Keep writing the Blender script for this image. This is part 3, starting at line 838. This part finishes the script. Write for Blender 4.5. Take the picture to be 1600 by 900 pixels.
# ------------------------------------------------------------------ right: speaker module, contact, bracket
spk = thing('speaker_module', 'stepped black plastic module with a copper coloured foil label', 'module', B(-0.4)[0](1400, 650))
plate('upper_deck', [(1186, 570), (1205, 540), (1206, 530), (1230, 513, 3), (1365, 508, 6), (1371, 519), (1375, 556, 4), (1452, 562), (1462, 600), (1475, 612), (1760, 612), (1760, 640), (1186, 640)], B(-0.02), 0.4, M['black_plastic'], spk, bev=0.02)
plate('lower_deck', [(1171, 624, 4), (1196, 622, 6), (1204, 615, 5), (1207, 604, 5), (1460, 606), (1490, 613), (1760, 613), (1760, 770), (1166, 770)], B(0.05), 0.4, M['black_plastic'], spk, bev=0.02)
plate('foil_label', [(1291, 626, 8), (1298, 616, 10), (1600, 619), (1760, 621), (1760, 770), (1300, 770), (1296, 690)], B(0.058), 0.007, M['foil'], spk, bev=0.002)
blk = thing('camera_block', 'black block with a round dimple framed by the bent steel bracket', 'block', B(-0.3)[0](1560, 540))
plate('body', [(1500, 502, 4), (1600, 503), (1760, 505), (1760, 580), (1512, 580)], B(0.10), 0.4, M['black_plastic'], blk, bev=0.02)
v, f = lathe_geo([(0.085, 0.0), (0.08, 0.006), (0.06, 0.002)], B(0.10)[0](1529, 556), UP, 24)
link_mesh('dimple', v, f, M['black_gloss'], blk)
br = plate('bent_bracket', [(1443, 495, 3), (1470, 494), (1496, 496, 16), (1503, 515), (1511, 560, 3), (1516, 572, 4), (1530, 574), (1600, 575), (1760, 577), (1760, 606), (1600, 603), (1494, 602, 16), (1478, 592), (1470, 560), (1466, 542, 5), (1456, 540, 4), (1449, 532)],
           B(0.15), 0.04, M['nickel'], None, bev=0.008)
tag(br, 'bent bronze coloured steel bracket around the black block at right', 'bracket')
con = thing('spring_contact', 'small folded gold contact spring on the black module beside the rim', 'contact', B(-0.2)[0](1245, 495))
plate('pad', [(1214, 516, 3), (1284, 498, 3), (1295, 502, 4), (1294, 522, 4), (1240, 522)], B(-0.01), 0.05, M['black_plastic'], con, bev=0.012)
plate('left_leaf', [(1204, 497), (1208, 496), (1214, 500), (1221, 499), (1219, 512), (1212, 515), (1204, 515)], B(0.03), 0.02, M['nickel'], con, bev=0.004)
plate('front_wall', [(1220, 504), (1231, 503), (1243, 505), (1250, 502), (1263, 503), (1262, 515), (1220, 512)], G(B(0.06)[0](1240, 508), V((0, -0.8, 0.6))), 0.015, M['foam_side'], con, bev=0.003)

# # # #

Please reproduce the entire listing, exactly as shown.

• EXERCISE ANSWER:
Keep writing the Blender script for this image. This is part 3, starting at line 838. This part finishes the script. Write for Blender 4.5. Take the picture to be 1600 by 900 pixels.
# ------------------------------------------------------------------ right: speaker module, contact, bracket
spk = thing('speaker_module', 'stepped black plastic module with a copper coloured foil label', 'module', B(-0.4)[0](1400, 650))
plate('upper_deck', [(1186, 570), (1205, 540), (1206, 530), (1230, 513, 3), (1365, 508, 6), (1371, 519), (1375, 556, 4), (1452, 562), (1462, 600), (1475, 612), (1760, 612), (1760, 640), (1186, 640)], B(-0.02), 0.4, M['black_plastic'], spk, bev=0.02)
plate('lower_deck', [(1171, 624, 4), (1196, 622, 6), (1204, 615, 5), (1207, 604, 5), (1460, 606), (1490, 613), (1760, 613), (1760, 770), (1166, 770)], B(0.05), 0.4, M['black_plastic'], spk, bev=0.02)
plate('foil_label', [(1291, 626, 8), (1298, 616, 10), (1600, 619), (1760, 621), (1760, 770), (1300, 770), (1296, 690)], B(0.058), 0.007, M['foil'], spk, bev=0.002)
blk = thing('camera_block', 'black block with a round dimple framed by the bent steel bracket', 'block', B(-0.3)[0](1560, 540))
plate('body', [(1500, 502, 4), (1600, 503), (1760, 505), (1760, 580), (1512, 580)], B(0.10), 0.4, M['black_plastic'], blk, bev=0.02)
v, f = lathe_geo([(0.085, 0.0), (0.08, 0.006), (0.06, 0.002)], B(0.10)[0](1529, 556), UP, 24)
link_mesh('dimple', v, f, M['black_gloss'], blk)
br = plate('bent_bracket', [(1443, 495, 3), (1470, 494), (1496, 496, 16), (1503, 515), (1511, 560, 3), (1516, 572, 4), (1530, 574), (1600, 575), (1760, 577), (1760, 606), (1600, 603), (1494, 602, 16), (1478, 592), (1470, 560), (1466, 542, 5), (1456, 540, 4), (1449, 532)],
           B(0.15), 0.04, M['nickel'], None, bev=0.008)
tag(br, 'bent bronze coloured steel bracket around the black block at right', 'bracket')
con = thing('spring_contact', 'small folded gold contact spring on the black module beside the rim', 'contact', B(-0.2)[0](1245, 495))
plate('pad', [(1214, 516, 3), (1284, 498, 3), (1295, 502, 4), (1294, 522, 4), (1240, 522)], B(-0.01), 0.05, M['black_plastic'], con, bev=0.012)
plate('left_leaf', [(1204, 497), (1208, 496), (1214, 500), (1221, 499), (1219, 512), (1212, 515), (1204, 515)], B(0.03), 0.02, M['nickel'], con, bev=0.004)
plate('front_wall', [(1220, 504), (1231, 503), (1243, 505), (1250, 502), (1263, 503), (1262, 515), (1220, 512)], G(B(0.06)[0](1240, 508), V((0, -0.8, 0.6))), 0.015, M['foam_side'], con, bev=0.003)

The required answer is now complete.